Audacious because it accepts the British post-war settlement as a defining and worthwhile platform that the SNP pledge to defend; timid because a party notionally based on change is plainly more interested in protecting producers than consumers. Moreover, you can, if Ms Sturgeon is to be taken at her word, add the NHS and the whole welfare state to the ever-lengthening list of activities that will remain just the same in some post-Union Scotland. This is a very Lampedusan attitude to change; it is impeccably small-c conservative.

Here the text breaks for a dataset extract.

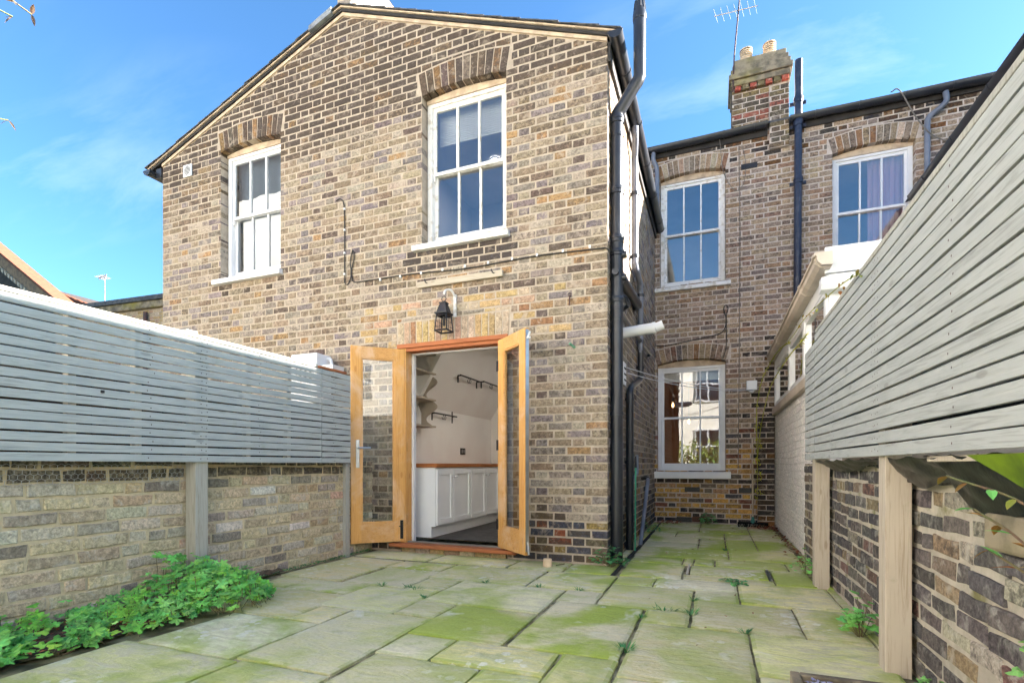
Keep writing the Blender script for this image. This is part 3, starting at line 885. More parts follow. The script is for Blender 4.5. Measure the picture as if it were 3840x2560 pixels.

But then devolution has generally been a small-c conservative thing. Labour was half-heartedly persuaded to endorse Home Rule in the 1970s in order to see off the Nationalists then, like the Nationalists themselves, more fully converted to devolution in the 1980s to “protect” Scotland from the ravages of Thatcherism. Devolution slapped a measure of democratic accountability upon the Scottish Office’s existing administrative devolution. Later still, Holyrood would become a defensice bulwark protecting Scotland from Tony Blair’s public sector reforms in England. Now it, and apparently the prospect of independence, are needed to defend Scotland from David Cameron.

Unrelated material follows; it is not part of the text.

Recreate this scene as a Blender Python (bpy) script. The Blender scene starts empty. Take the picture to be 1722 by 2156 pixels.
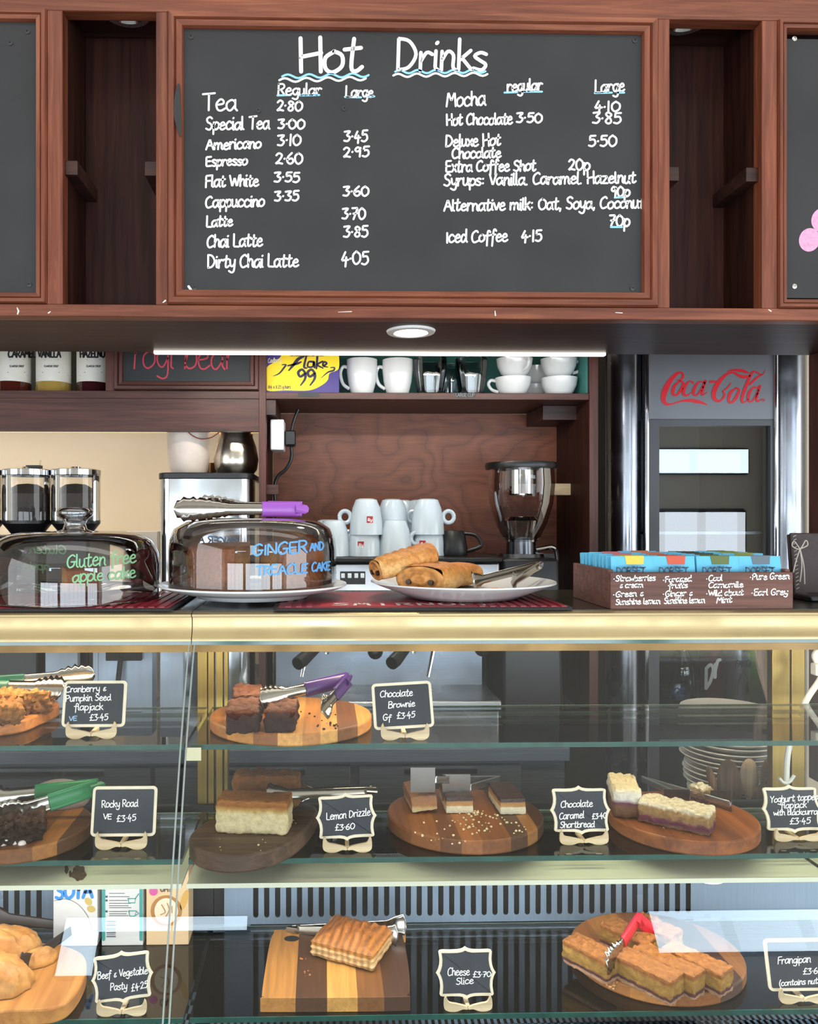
import bpy, bmesh, math, random
from math import sin, cos, pi, radians as R
from mathutils import Vector, Matrix, noise
random.seed(7)
SC = bpy.context.scene
COL = SC.collection

# ------------------------------------------------------------------ camera
FP, CX, CY, YAW, ZE = 1661.0, 718.0, 1085.0, R(1.3), 1.45
cam = bpy.data.cameras.new('camera'); co = bpy.data.objects.new('camera', cam); COL.objects.link(co)
co.location = (0, 0, ZE); co.rotation_euler = (pi/2, 0, -YAW)
cam.sensor_width = 36; cam.lens = 36*FP/2156
cam.shift_x = (861-CX)/2156; cam.shift_y = (CY-1078)/2156
cam.clip_start = .02
SC.camera = co

# ------------------------------------------------------------------ world and lights
SC.view_settings.view_transform = 'Standard'; SC.view_settings.look = 'None'
SC.view_settings.gamma = 1; SC.view_settings.exposure = 0.24; SC.view_settings.use_curve_mapping = False
w = bpy.data.worlds.new('sky'); SC.world = w; w.use_nodes = True
w.node_tree.nodes['Background'].inputs[0].default_value = (.62, .8, 1, 1)
w.node_tree.nodes['Background'].inputs[1].default_value = 1.5
def area(name, loc, rot, sx, sy, power, col=(1, 1, 1), spread=180):
    l = bpy.data.lights.new(name, 'AREA'); l.shape = 'RECTANGLE'; l.size = sx; l.size_y = sy; l.energy = power; l.color = col; l.spread = R(spread)
    o = bpy.data.objects.new(name, l); o.location = loc; o.rotation_euler = rot; COL.objects.link(o); return o
def spot(name, loc, power, col, ang=100, rot=(0, 0, 0), rad=.03):
    l = bpy.data.lights.new(name, 'SPOT'); l.energy = power; l.color = col; l.spot_size = R(ang); l.spot_blend = .7; l.shadow_soft_size = rad
    o = bpy.data.objects.new(name, l); o.location = loc; o.rotation_euler = rot; COL.objects.link(o); return o
# daylight through the café windows behind the camera, openings shaped for case glass reflections
for x0, x1, z0, z1, p in ((-1.62, -1.40, 1.78, 2.09, 2.2), (-1.40, -.48, 2.01, 2.09, 2.4), (2.09, 4.13, 1.86, 2.09, 14)): area('window_daylight', ((x0+x1)/2, -3.15, (z0+z1)/2), (R(90), 0, 0), x1-x0, z1-z0, p, (.68, .86, 1))
area('side_window_daylight', (-2.88, -.9, 1.5), (R(90), 0, R(-90)), 3.0, 1.6, 34, (.92, .96, 1))  # added side fill, the wall here has no window
area('side_window_daylight', (4.28, -.9, 1.5), (R(90), 0, R(90)), 3.0, 1.6, 52, (.92, .96, 1))  # matching added fill in front of the opposite solid wall
for x0, x1, p in ((-2.6, -.75, 42), (-.5, 2.2, 62), (2.5, 4.1, 34)): area('glazing_daylight', ((x0+x1)/2, -3.15, .82), (R(90), 0, 0), x1-x0, 1.32, p, (.86, .93, 1))  # made-up low glazing, added for dome stripes and frontal light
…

Thatcher, Blair, Cameron: all have been too much for Scotland. So, in smaller measures, have Forsyth, Milburn, Adonis, Gove and Lansley. Scotland is fine thank you very much and happy to define itself against the English way of doing things. It matters little if the English way of doing things proves better than the Scottish way, maintaining difference and resisting public sector reform trumps all other concerns.

Is the Scottish NHS markedly better than the English NHS? Few people really think so. Is Scottish secondary education markedly better than English secondary education? The days when one could back up this oft-made, super-confident assertion with credible evidence are gone and unlikely to return. I fancy the Academy and Free School revolutions in England will make their mark; Scottish education policy (already independent) remains in thrall to whatever the EIS and other producer interests demand.

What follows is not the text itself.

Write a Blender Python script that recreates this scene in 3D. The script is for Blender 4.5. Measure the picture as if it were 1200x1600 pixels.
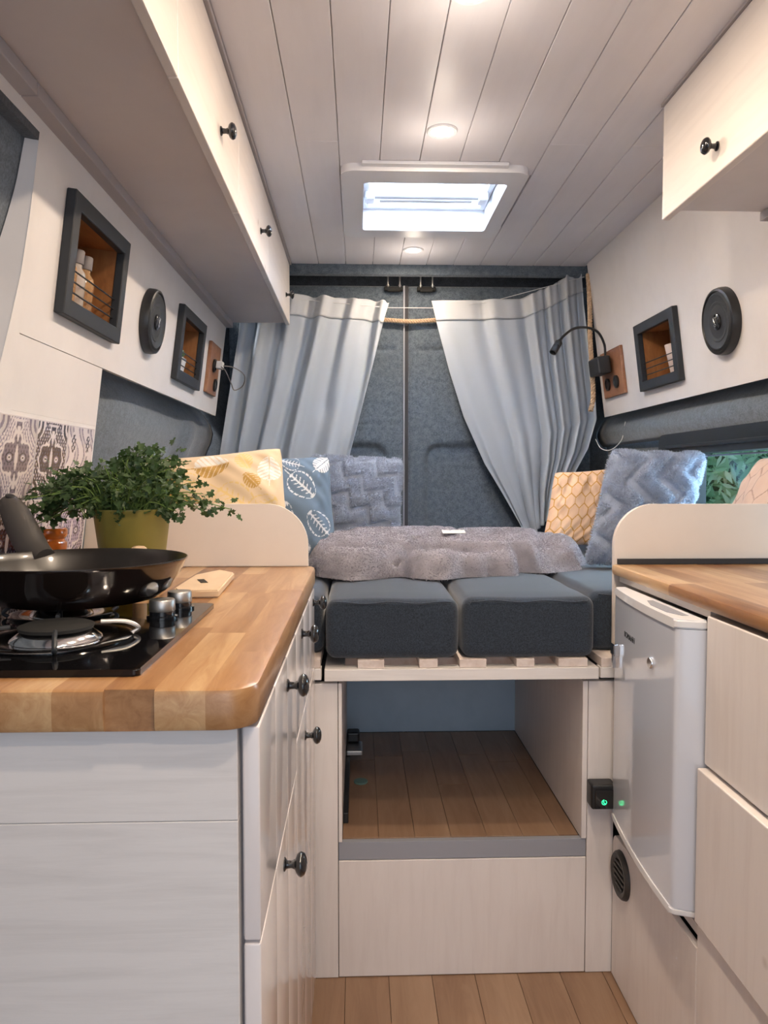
import bpy, bmesh, math, random
import numpy as np
from mathutils import Vector, Matrix, noise

random.seed(7); rng = np.random.default_rng(7)
for o in list(bpy.data.objects): bpy.data.objects.remove(o)
scn = bpy.context.scene
C = scn.collection

# ------------------------------------------------------------------ camera
CAM_H = 1.10
cam_d = bpy.data.cameras.new('camera'); cam = bpy.data.objects.new('camera', cam_d); C.objects.link(cam)
cam.location = (0, 0, CAM_H)
cam.rotation_euler = (math.radians(90) - math.atan(55/1180), 0, -math.atan(40/1180))
cam_d.sensor_fit = 'VERTICAL'; cam_d.sensor_height = 24; cam_d.sensor_width = 18
cam_d.lens = 24*1180/1600; cam_d.clip_start = .02
scn.camera = cam

# ------------------------------------------------------------------ world, lights, exposure
world = bpy.data.worlds.new('overcast_sky'); scn.world = world; world.use_nodes = True
bgn = world.node_tree.nodes['Background']
bgn.inputs[0].default_value = (.70, .83, 1.0, 1); bgn.inputs[1].default_value = .9
scn.view_settings.view_transform = 'Standard'; scn.view_settings.look = 'None'
scn.view_settings.gamma = 1; scn.view_settings.use_curve_mapping = False
scn.view_settings.exposure = 0.54

def area(name, loc, rot, size, col, energy, sy=None, shape='RECTANGLE'):
    l = bpy.data.lights.new(name, 'AREA'); l.shape = shape; l.size = size
    if sy: l.size_y = sy
    l.color = col; l.energy = energy
    o = bpy.data.objects.new(name, l); C.objects.link(o); o.location = loc; o.rotation_euler = rot
    return o
DAY = (.62, .80, 1.0)
# daylight through the roof hatch, the side window and the cab windscreen
area('hatch_daylight', (.20, 2.24, 2.12), (0, 0, 0), .42, DAY, 62, .40)
area('side_window_daylight', (1.40, 2.05, 1.25), (0, math.radians(100), 0), .5, DAY, 24, .60)
area('cab_windscreen_daylight', (.2, -1.9, 1.35), (math.radians(90), 0, 0), 1.3, (.93, .95, 1.0), 4.5, .9)
sun = bpy.data.lights.new('hedge_fill_sun', 'SUN'); sun.energy = 9; sun.angle = math.radians(15); sun.color = (1, .98, .94)  # added sun lamp that brightens the hedge under the overcast sky
so = bpy.data.objects.new('hedge_fill_sun', sun); C.objects.link(so); so.rotation_euler = (math.radians(12), math.radians(-42), 0)
WARM = (1.0, .79, .58)
SPOTS = [(.195, 2.697), (.195, 1.78), (.187, 1.275), (.19, .78), (.19, .27), (.19, -.24)]
SPOT_W = 3.5

# ------------------------------------------------------------------ materials
MATS = {}
def nt(name):
    m = bpy.data.materials.new(name); m.use_nodes = True
    t = m.node_tree; b = t.nodes['Principled BSDF']; MATS[name] = m
    return m, t, b
def N(t, typ, **kw):
    n = t.nodes.new(typ)
    for k, v in kw.items():
        if k.startswith('i_'): n.inputs[k[2:].replace('_', ' ')].default_value = v
        else: setattr(n, k, v)
    return n
def lk(t, a, b): t.links.new(a, b)
def coords(t, scale=(1, 1, 1), rand=False, kind='Object'):
    tc = N(t, 'ShaderNodeTexCoord'); mp = N(t, 'ShaderNodeMapping'); mp.inputs['Scale'].default_value = scale
    lk(t, tc.outputs[kind], mp.inputs['Vector'])
    if rand:
        oi = N(t, 'ShaderNodeObjectInfo'); mu = N(t, 'ShaderNodeVectorMath', operation='SCALE'); mu.inputs[0].default_value = (37, 91, 53)
        lk(t, oi.outputs['Random'], mu.inputs['Scale']); lk(t, mu.outputs[0], mp.inputs['Location'])
        return mp.outputs[0], oi
    return mp.outputs[0]
def ramp(t, fac, stops):
    r = N(t, 'ShaderNodeValToRGB'); e = r.color_ramp.elements
    while len(e) < len(stops): e.new(.5)
    for i, (p, c) in enumerate(stops): e[i].position = p; e[i].color = (*c, 1)
    lk(t, fac, r.inputs[0]); return r.outputs[0]
def bump(t, b, h, strength=.2, dist=.002):
    n = N(t, 'ShaderNodeBump'); n.inputs['Strength'].default_value = strength; n.inputs['Distance'].default_value = dist
    lk(t, h, n.inputs['Height']); lk(t, n.outputs[0], b.inputs['Normal'])
def plain(name, col, rough=.5, metal=0, coat=0, smooth=False, **kw):
    m, t, b = nt(name); b.inputs['Base Color'].default_value = (*col, 1)
    b.inputs['Roughness'].default_value = rough; b.inputs['Metallic'].default_value = metal
    b.inputs['Coat Weight'].default_value = coat; b.inputs['Coat Roughness'].default_value = .08
    for k, v in kw.items(): b.inputs[k.replace('_', ' ')].default_value = v
    if smooth: return m
    nz = N(t, 'ShaderNodeTexNoise', i_Scale=60.0, i_Detail=3.0); v = coords(t); lk(t, v, nz.inputs['Vector'])
    bump(t, b, nz.outputs['Fac'], .06, .001)
    return m
def painted_wood(name, base, dark, grain=(3, 3, 3), rough=.45, coat=0, knots=True, seams=False):
    m, t, b = nt(name)
    v = coords(t, grain)
    n1 = N(t, 'ShaderNodeTexNoise', i_Scale=6.0, i_Detail=6.0, i_Roughness=.6, i_Distortion=.4); lk(t, v, n1.inputs['Vector'])
    n2 = N(t, 'ShaderNodeTexNoise', i_Scale=2.2, i_Detail=3.0); v2 = coords(t, (1, 1, 1)); lk(t, v2, n2.inputs['Vector'])
    c1 = ramp(t, n1.outputs['Fac'], [(.30, dark), (.55, base)])
    mx = N(t, 'ShaderNodeMix', data_type='RGBA', blend_type='MULTIPLY'); mx.inputs[0].default_value = .8
    lk(t, c1, mx.inputs[6]); lk(t, ramp(t, n2.outputs['Fac'], [(.3, (.88, .86, .85)), (.7, (1, 1, 1))]), mx.inputs[7])
    out = mx.outputs[2]
    if knots:
        vo = N(t, 'ShaderNodeTexVoronoi', i_Scale=3.2); v3 = coords(t, (1.0, 1.4, 1.4)); lk(t, v3, vo.inputs['Vector'])
        k = ramp(t, vo.outputs['Distance'], [(.015, (.45, .36, .30)), (.05, (1, 1, 1))])
        m2 = N(t, 'ShaderNodeMix', data_type='RGBA', blend_type='MULTIPLY'); m2.inputs[0].default_value = .5
        lk(t, out, m2.inputs[6]); lk(t, k, m2.inputs[7]); out = m2.outputs[2]
    lk(t, out, b.inputs['Base Color']); b.inputs['Roughness'].default_value = rough
    b.inputs['Coat Weight'].default_value = coat; b.inputs['Coat Roughness'].default_value = .12
    bump(t, b, n1.outputs['Fac'], .25, .0012)
    return m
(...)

Meanwhile, it is galling to hear Ms Sturgeon talk about welfare in such a negative, defensive fashion. It may be that the present government’s plans for welfare reform will not work; they are at least an attempt to address a crippling problem. It is the size of the welfare bill that should offend our sense of decency. Not because we do not believe in a safety net but because so many of our citizens presently rely upon it.

Of course Ms Sturgeon would – or could – doubtless say an independent Scotland’s econmic preferences would lead to a more prosperous Scotland in which more Scots would work and welfare bills might be lower. (Perhaps she did say this: annoyingly there is, as yet, no transcript of her speech available online.) That would be a positive case for independence deserving attention. Instead there is a Labouresque kneejerk hostility to change. SNP policy, as best it can be discerned, pays only lip-service to the need for change while, conveniently, being opposed to any and all changes proposed and offering precious few alternatives. (Nor is this just a matter of welfare being a reserved power; after all the SNP offer plenty of opinions and options on other reserved issues.)

Again, however, note how the SNP enjoys the intellectual flexibility to argue that all that is good about Britain will endure after independence, including those things that once (allegedly) helped create or define modern Britain. But since health and education (and much else besides) are already protected from London’s meddling one wonders if the effect of all this continuity, reassuring as it may be, might not actually be to persuade voters that independence is not actually necessary? In this respect, then, one could almost interpret Ms Sturgeon’s quoted remarks as an impeccably, if also regrettably unimaginative, Unionist argument for the status quo. She’s not sounding very different from Johann Lamont, you know? There are dinosaurs everywhere.

Still: we must end Britain to save the things that made Britain is quite an audacious argument if also, for reasons explained above, a depressingly timid one.